Dick Whittington and His Cat

Written and directed by Joyce Branagh
Palace Theatre, Watford
(2008)

Production photo

Created by the team that has given Watford its panto every year since 2005 -- director Branagh and designer Keith Orton -- this is a gorgeous looking feel-good show that is strongly centred on the audience. Orton has given it an ornate classical false proscenium with a beautifully drawn front cloth montage of London landmarks that lifts the audience's spirits as soon as they come in. When the lights go down and the band strikes up the house is swept by patterns of light that make them already feel part of the show and someone who starts them clapping to the overture sets off an evening of active participation.

This year the Palace is celebrating its centenary so forget the middle-ages, after a welcoming prologue from Liz Pulman's Fairy Bow-Bells and a brief appearance from King Rat (Peter Holdway) so that we all know who to boo, the story starts with Dick's arrival in Watford, outside this theatre in 1908. That is where Dick meets Tommy the Cat, a frilly-furred tortoiseshell, in this production given the gift of speech, and soon Tom Bradley (Dick) and Dale Superville (Tommy) are rehearsing the audience in a lively response of 'Hello Tommy, Miaow!' whenever he greets them - and singling out a member of the audience for special attention that continues throughout the show.
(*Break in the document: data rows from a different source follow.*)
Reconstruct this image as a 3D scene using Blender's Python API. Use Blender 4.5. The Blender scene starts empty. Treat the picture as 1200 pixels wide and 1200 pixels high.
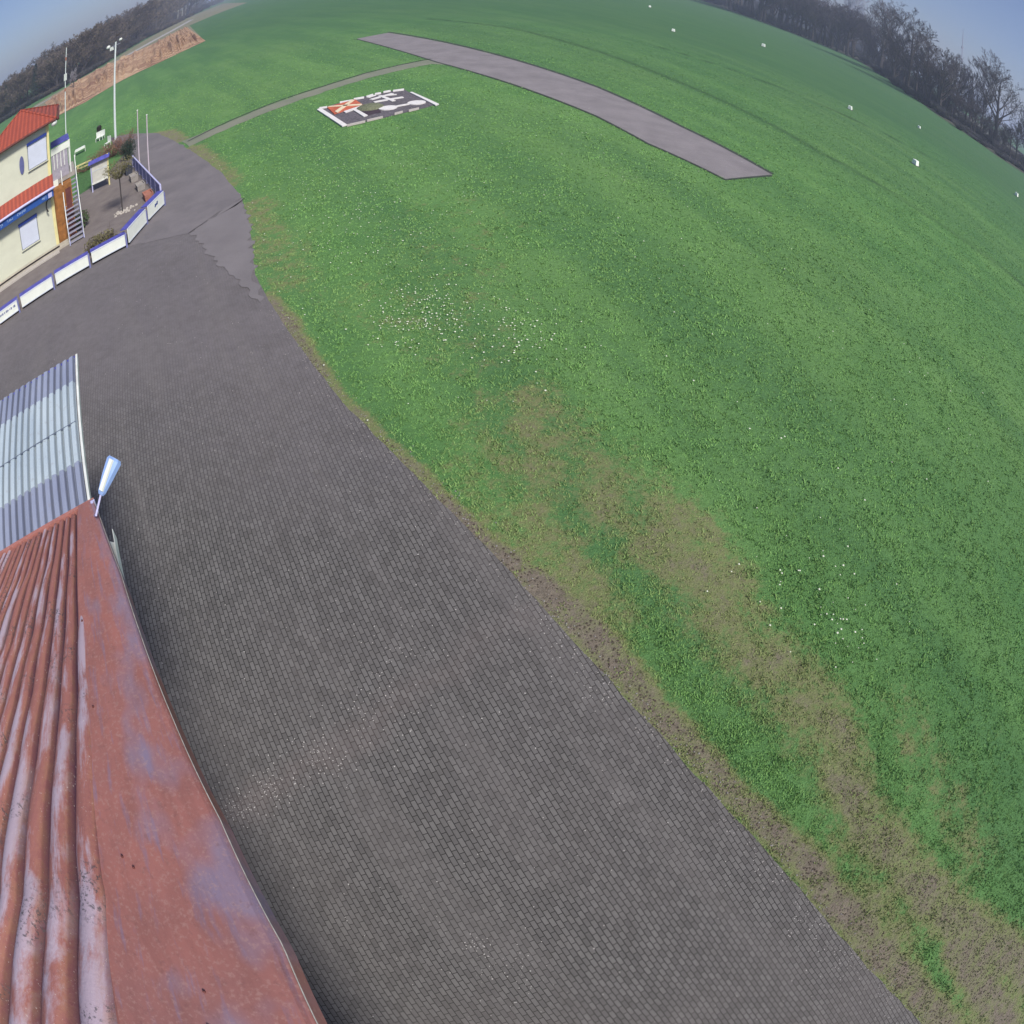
import bpy, math, random
import numpy as np
from mathutils import Vector, Matrix

random.seed(7); rng = np.random.default_rng(7)
S = bpy.context.scene; COL = S.collection
R = math.radians

# ------------------------------------------------------------------ camera model (wide fisheye webcam, 10 m up on the hangar mast)
F_, K2, K3, K4 = 956.62, .219023, .0464328, .342188
PITCH, ROLL, CAMZ = .8545396, .0903359, 10.0
def ray(x, y):
    u = (x-600)/F_; v = -(y-600)/F_
    r = math.hypot(u, v)+1e-12; th = r+K2*r*r+K3*r**3+K4*r**4
    a, b, c = math.sin(th)*u/r, math.sin(th)*v/r, math.cos(th)
    RR = a*math.cos(ROLL)-b*math.sin(ROLL); U = a*math.sin(ROLL)+b*math.cos(ROLL)
    return Vector((RR, c*math.cos(PITCH)+U*math.sin(PITCH), U*math.cos(PITCH)-c*math.sin(PITCH)))
def G(x, y, z=0.0):
    """survey point of the photograph on the level z"""
    d = ray(x, y); t = (z-CAMZ)/d.z
    return Vector((d.x*t, d.y*t, z))

cd = bpy.data.cameras.new("webcam"); co = bpy.data.objects.new("webcam", cd); COL.objects.link(co); S.camera = co
right = Vector((math.cos(ROLL), math.sin(ROLL)*math.sin(PITCH), math.sin(ROLL)*math.cos(PITCH)))
up = Vector((-math.sin(ROLL), math.cos(ROLL)*math.sin(PITCH), math.cos(ROLL)*math.cos(PITCH)))
fw = Vector((0, math.cos(PITCH), -math.sin(PITCH)))
M = Matrix((right, up, -fw)).transposed().to_4x4(); M.translation = Vector((0, 0, CAMZ)); co.matrix_world = M
cd.type = 'PANO'; cd.panorama_type = 'FISHEYE_LENS_POLYNOMIAL'
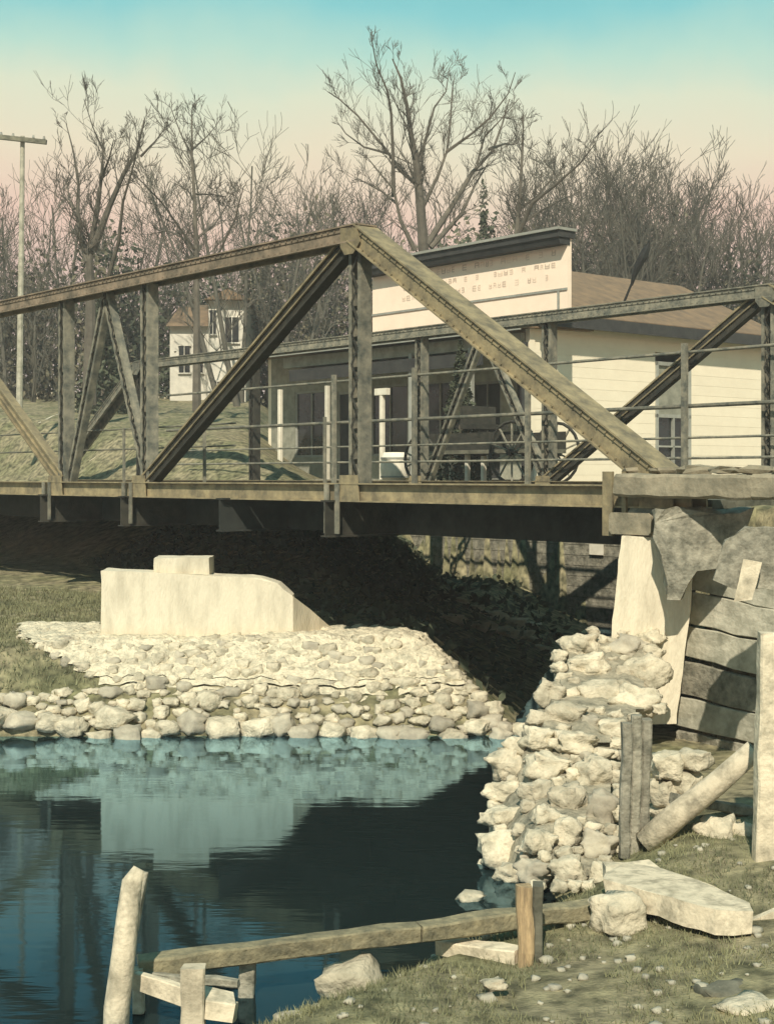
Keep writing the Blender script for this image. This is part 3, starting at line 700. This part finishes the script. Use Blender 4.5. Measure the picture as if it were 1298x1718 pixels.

But it is London Dick is bound for and Bow Bells call them (no Highgate Hill and 'turn-again' on this occasion - the story is trimmed down to its essentials) and next we are outside Alderman Fitzwarren's and meeting Howard Coggins's very ample Sarah the Cook establishing another immediate rapport with the audience. Jeff Nicholson and Sia Kiwa, as Fitzwarren and his daughter Alice, don't need that process: the audience is already with them.

Sarah has some outrageous outfits - hats that feature Tower Bridge and a lighthouse lamp, and some wonderfully jokey frocks covered in fried egg, shells (a 'shell suit') and she even turns into a mermaid when Fitzwarren's ship is sunk and they descend to Neptune's kingdom where Nicholson has a delightfully languid double as the underwater king. No island ruler plagued with rats - in this version they have invaded Neptune's palace and we not only get a giant octopus (six legs, two arms provide the tentacles!) but a delightful ballet (choreographer Nikki Woollaston) in which the girls of the child chorus are jelly fish and the boys a pair of sea-urchins, joined by Alice Jackson as Neptune's daughter Persil.

A mere gesture towards a traditional 'slop' scene is a little disappointing but a clever little front-cloth trio for Fairy, King Rat and a captive Neptune makes up for that.

Branagh and her Musical Supervisor John Rigby have assembled a mixture of traditional songs and some contemporary pop. Often a song is only briefly quoted - as in a few self-referential lines when the cast are (literally) pulling their sinking ship apart after King Rat has blown it up and they launch into 'Breaking up is hard to do' -- sometimes stringing a few phrases from several numbers in a medley. The music is a vital element that sweeps the show along, though a decision to accompany longer numbers with flashing spots scouring the auditorium like a disco seemed a mistake to me: you can't see the performers with a bright light in your eyes so it alienates rather then links one to them, though clearly the intention is to add excitement and involvement. It didn't help that the amplification often made lyrics incomprehensible - though a younger person pointedly tells me that is a 'generational problem.'

It certainly didn't stop me from enjoying my first panto of the year and though I have quite a few to come I will be surprised if I see a better-looking one. It certainly won the audience over, getting young and old standing for the song sheet number (a new version of an old favourite ('How much is that Moggy in the window?'), with the sole exception I think of one lady critic! While one half of the house is on Tommy's side the other is led by Natasha Cox's as King Rat's sidekick Nat, a 'baddie' with a big charisma and a nifty mover. There are some big personalities in this cast but they are pulling together for the good of the show - the competition is between the goodies and baddies, not the performers and not one of them is an out-of their depth refugee from a reality show or a soap-opera despite the TV references in the script.

The Palace started its life as a house for variety and with a fund raising gala coming up on December 13th with a number of guest stars added to the cast this makes a lively and fitting contribution to the centenary celebrations.